George Kouvaros: Robert Frank’s Intermedial Cinema

A Talk by George Kouvaros

Abstract
Asked about the prominent place of words and statements in his photographs, Robert Frank attributes this development to his experience as a filmmaker. ‘It all comes from being forced to explain something,’ he told an interviewer, ‘being forced to communicate your ideas to the people you work with in films. So then when I went back to photographing with a Polaroid camera it didn’t leave me. I wanted to communicate something else—not necessarily to explain it, but to communicate something else with the photographs.’ This seminar will discuss the complex storytelling processes that define Frank’s career.

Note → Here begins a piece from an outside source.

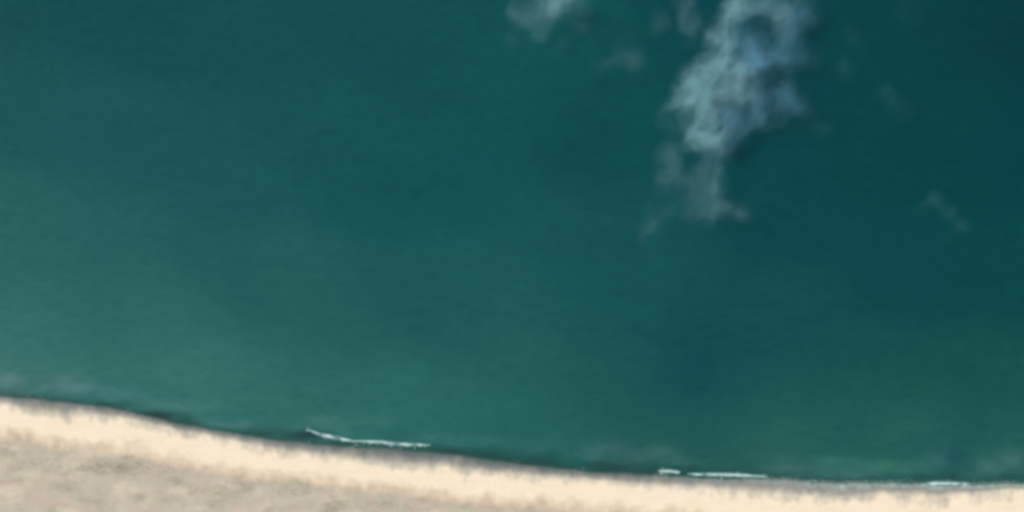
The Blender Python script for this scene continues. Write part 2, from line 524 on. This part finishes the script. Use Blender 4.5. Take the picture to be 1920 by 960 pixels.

It will consider how methods employed in one medium are transferred to and reinterpreted in another. It will pay particular attention to the way in which Frank wrestles with the dilemma of how to represent the experience of living in a present moment that is open to new events and encounters while also etched by the grief of the past. How can the moving image capture this fleeting, overripe, yet always surprising present?

Biography
George Kouvaros is Professor of Film Studies at the University of New South Wales, Sydney. He has written extensively on leading figures in independent cinema and North American filmmaking. His most recent book is Awakening the Eye: Robert Frank’s American Cinema (Minnesota University Press, 2015).